THE REQUEST
Extract, exactly and without pictures, every line from the one that includes "Write a Blender" through the final line of the material below.

DATASET CONTENT
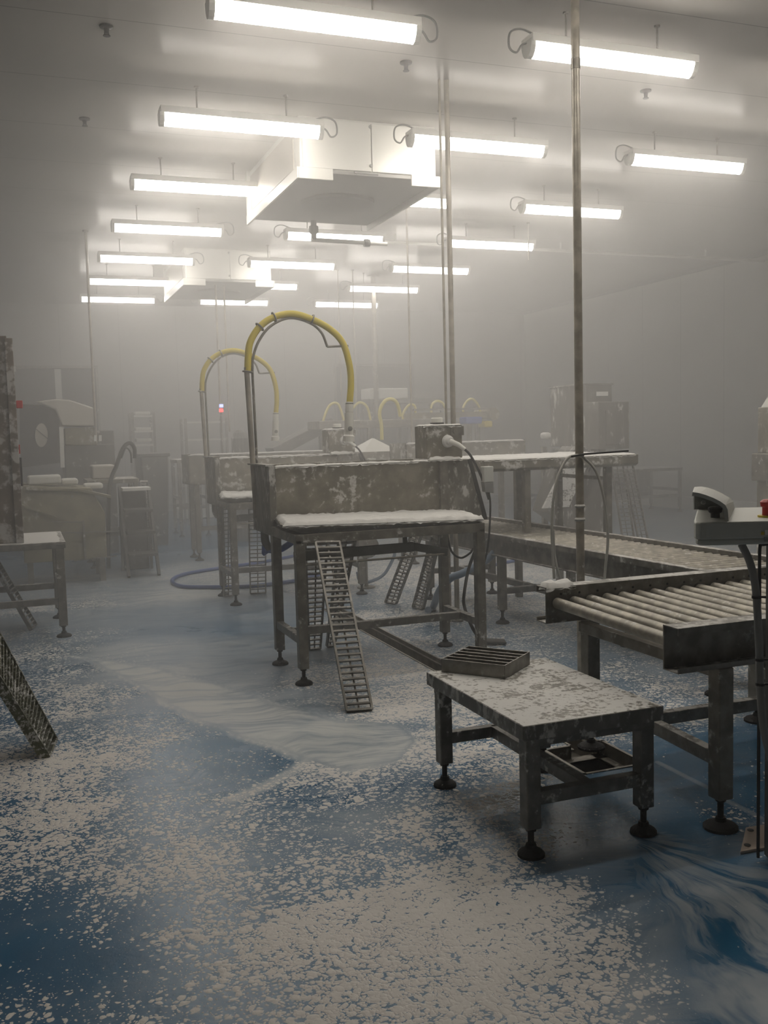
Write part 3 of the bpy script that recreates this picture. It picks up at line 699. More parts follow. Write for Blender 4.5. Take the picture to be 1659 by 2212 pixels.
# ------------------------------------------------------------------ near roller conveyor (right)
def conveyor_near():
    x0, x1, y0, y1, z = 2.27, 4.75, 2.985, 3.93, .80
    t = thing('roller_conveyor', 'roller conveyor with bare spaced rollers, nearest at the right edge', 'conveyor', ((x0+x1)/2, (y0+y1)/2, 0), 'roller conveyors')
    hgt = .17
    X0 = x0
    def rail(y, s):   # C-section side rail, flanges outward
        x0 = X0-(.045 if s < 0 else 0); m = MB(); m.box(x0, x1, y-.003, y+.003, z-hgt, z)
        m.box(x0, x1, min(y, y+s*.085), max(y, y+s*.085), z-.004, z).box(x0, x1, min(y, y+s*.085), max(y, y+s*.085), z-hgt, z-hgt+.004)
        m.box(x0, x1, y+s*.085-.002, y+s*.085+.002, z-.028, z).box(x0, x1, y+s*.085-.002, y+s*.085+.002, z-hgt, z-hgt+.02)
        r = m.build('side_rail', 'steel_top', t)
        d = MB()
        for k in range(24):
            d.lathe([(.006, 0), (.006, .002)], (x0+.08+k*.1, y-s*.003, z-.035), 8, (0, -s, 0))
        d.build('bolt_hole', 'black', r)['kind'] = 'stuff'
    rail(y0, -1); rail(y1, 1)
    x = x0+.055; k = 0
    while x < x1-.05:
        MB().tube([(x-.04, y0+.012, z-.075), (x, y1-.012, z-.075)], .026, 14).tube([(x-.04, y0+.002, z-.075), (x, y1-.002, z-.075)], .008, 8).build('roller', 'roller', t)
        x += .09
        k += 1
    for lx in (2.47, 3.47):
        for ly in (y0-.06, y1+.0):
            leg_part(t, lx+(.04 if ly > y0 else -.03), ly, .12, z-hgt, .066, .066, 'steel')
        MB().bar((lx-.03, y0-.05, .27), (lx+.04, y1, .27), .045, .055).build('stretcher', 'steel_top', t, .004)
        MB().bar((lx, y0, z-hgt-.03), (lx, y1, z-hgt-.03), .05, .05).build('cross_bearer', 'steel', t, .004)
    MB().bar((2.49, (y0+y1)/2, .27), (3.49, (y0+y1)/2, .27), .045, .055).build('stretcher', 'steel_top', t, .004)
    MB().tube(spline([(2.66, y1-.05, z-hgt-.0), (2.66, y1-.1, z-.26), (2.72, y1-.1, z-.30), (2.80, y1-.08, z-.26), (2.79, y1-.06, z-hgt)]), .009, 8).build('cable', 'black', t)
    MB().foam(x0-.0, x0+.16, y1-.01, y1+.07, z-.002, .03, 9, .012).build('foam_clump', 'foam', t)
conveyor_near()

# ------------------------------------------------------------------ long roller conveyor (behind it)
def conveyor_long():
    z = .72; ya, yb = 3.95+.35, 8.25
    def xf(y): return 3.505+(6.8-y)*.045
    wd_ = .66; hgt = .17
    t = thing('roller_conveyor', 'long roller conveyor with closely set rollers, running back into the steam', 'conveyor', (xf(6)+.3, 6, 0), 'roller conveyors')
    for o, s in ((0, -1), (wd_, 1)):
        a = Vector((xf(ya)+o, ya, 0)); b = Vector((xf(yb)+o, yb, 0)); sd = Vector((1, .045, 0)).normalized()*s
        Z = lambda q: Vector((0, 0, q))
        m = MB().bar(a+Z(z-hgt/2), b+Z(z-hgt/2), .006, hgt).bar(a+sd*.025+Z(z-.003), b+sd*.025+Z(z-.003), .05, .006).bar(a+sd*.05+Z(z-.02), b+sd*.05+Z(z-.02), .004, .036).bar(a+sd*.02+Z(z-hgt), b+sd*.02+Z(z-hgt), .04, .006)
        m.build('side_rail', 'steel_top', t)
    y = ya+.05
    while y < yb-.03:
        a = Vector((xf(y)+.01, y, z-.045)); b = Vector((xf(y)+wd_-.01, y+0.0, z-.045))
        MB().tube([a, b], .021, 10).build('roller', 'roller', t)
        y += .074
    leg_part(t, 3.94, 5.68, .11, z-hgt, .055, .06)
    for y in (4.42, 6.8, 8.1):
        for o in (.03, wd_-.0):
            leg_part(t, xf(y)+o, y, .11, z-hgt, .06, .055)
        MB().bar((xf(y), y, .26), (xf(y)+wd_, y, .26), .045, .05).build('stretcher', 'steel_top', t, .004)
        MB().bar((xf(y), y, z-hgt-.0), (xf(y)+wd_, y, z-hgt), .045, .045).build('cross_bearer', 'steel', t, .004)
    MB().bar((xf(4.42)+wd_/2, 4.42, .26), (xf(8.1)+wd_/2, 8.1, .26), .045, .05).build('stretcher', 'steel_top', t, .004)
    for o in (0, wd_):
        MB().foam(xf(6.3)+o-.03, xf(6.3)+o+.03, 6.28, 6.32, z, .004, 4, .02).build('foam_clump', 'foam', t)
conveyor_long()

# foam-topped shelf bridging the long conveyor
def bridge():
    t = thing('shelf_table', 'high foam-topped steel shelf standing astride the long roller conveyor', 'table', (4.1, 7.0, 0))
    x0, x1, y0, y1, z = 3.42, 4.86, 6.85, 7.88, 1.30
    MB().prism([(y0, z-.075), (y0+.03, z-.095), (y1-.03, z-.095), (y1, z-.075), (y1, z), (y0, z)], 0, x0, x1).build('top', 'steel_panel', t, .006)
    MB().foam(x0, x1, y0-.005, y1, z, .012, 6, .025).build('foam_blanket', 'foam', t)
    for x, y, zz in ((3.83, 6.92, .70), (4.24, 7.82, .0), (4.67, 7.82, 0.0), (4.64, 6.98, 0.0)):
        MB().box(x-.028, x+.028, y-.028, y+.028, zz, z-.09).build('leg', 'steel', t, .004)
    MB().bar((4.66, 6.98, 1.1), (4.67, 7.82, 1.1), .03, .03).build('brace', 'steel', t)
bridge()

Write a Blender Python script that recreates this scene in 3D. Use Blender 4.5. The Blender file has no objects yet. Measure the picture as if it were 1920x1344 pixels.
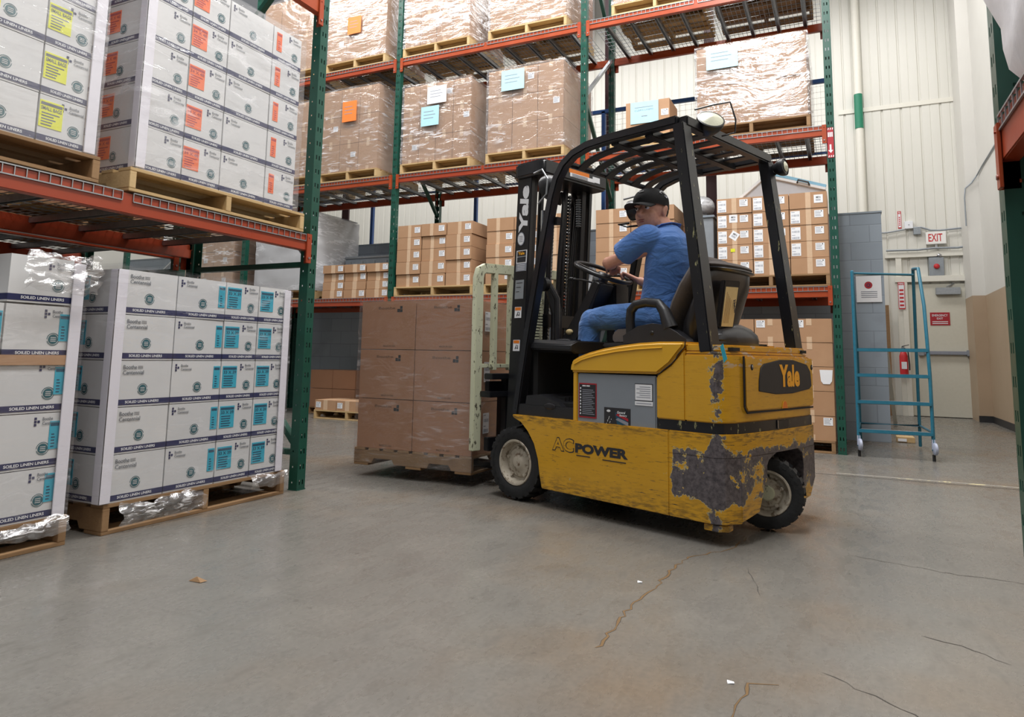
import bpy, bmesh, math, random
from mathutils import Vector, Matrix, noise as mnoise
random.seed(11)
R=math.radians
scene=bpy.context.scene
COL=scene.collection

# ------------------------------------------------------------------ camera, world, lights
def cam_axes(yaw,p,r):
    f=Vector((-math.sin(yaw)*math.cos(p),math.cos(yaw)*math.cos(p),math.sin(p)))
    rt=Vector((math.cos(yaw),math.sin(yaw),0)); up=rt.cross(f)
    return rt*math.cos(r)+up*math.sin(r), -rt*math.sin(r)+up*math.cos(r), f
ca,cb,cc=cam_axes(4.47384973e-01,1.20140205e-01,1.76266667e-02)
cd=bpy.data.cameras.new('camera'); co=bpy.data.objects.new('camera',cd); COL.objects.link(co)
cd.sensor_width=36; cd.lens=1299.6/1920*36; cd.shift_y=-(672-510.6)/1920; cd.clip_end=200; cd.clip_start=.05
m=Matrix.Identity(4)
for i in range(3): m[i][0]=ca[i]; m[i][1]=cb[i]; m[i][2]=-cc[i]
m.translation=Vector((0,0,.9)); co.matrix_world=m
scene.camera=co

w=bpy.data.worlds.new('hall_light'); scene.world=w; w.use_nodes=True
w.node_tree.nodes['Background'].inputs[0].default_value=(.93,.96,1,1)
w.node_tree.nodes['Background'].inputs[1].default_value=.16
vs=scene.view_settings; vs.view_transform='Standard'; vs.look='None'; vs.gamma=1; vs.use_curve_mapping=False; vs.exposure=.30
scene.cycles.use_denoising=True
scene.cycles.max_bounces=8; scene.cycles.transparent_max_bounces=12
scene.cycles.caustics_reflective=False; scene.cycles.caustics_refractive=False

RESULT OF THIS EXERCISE
Write a Blender Python script that recreates this scene in 3D. Use Blender 4.5. The Blender file has no objects yet. Measure the picture as if it were 1920x1344 pixels.
import bpy, bmesh, math, random
from mathutils import Vector, Matrix, noise as mnoise
random.seed(11)
R=math.radians
scene=bpy.context.scene
COL=scene.collection

# ------------------------------------------------------------------ camera, world, lights
def cam_axes(yaw,p,r):
    f=Vector((-math.sin(yaw)*math.cos(p),math.cos(yaw)*math.cos(p),math.sin(p)))
    rt=Vector((math.cos(yaw),math.sin(yaw),0)); up=rt.cross(f)
    return rt*math.cos(r)+up*math.sin(r), -rt*math.sin(r)+up*math.cos(r), f
ca,cb,cc=cam_axes(4.47384973e-01,1.20140205e-01,1.76266667e-02)
cd=bpy.data.cameras.new('camera'); co=bpy.data.objects.new('camera',cd); COL.objects.link(co)
cd.sensor_width=36; cd.lens=1299.6/1920*36; cd.shift_y=-(672-510.6)/1920; cd.clip_end=200; cd.clip_start=.05
m=Matrix.Identity(4)
for i in range(3): m[i][0]=ca[i]; m[i][1]=cb[i]; m[i][2]=-cc[i]
m.translation=Vector((0,0,.9)); co.matrix_world=m
scene.camera=co

w=bpy.data.worlds.new('hall_light'); scene.world=w; w.use_nodes=True
w.node_tree.nodes['Background'].inputs[0].default_value=(.93,.96,1,1)
w.node_tree.nodes['Background'].inputs[1].default_value=.16
vs=scene.view_settings; vs.view_transform='Standard'; vs.look='None'; vs.gamma=1; vs.use_curve_mapping=False; vs.exposure=.30
scene.cycles.use_denoising=True
scene.cycles.max_bounces=8; scene.cycles.transparent_max_bounces=12
scene.cycles.caustics_reflective=False; scene.cycles.caustics_refractive=False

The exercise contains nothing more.